Strong words from a courageous man; clear words of battle from a continent where the faith is often under violent attack. Cardinal Onaiyekan speaks for more than just Africa in issuing a trumpet blast against rupture. His words find strong echoes in all those parts of the Catholic world where growth and dynamism are more present than decay and decline.

Resisting Rupture but Receiving Reform

Resistance to rupture cannot be the fundamental pastoral orientation of a priest or a prelate, or the fundamental attitude of any disciple of Christ. It should not be the fundamental disposition toward the Holy Father. Surely Catholics are called to work for the reception of his genuine reform, even if, on specific matters, there is a need for resistance to ruptures being advanced in his name. It is a delicate balance, and perhaps a difficult one. Certainly the freedom to speak openly that Pope Francis encourages makes it easier. In his own interventions on various topics, he himself is willing to correct himself if he gets something wrong. Frankness in speech is always complemented by humility.

Francis and the New Evangelization

If one were to randomly survey students on the campus where I work about what it means to be Catholic, the answers would not be comforting. There would be some generic acknowledgement that Christianity means being a good and kind person, but soon enough you would hear that to be Catholic means to be against gay people, to be against abortion, to be against sexual freedom and that to do all this is rather contradictory to Jesus, who was a nice person who above all said not to judge. Few would mention the invitation to Trinitarian love or life in Christ. Almost no one would mention the Resurrection, the triumph over sin and death, or the blessedness of eternal life in Heaven. Even among Catholics, how many would know that the Church exists to extend the mission of Jesus throughout time and space, a mission of bringing the Father's love and mercy to a fallen world?

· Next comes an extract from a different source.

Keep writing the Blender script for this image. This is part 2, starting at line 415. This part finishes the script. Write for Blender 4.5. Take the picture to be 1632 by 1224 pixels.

That is a big problem. It is at the heart of the challenge we call the new evangelization. Benedict outlined this challenge with great elegance and insight. Francis almost bursts with energy to confront it. It is the reason that John Paul wrote his first two encyclicals on the merciful Redeemer and the Father who is rich in mercy. To accomplish that task in every age, the Church reforms herself — ecclesia semper reformanda! We dare not miss out on the kairos of this moment, resisting rupture only, necessary as it is, when the Christian mission requires receiving the reform being offered to the Church.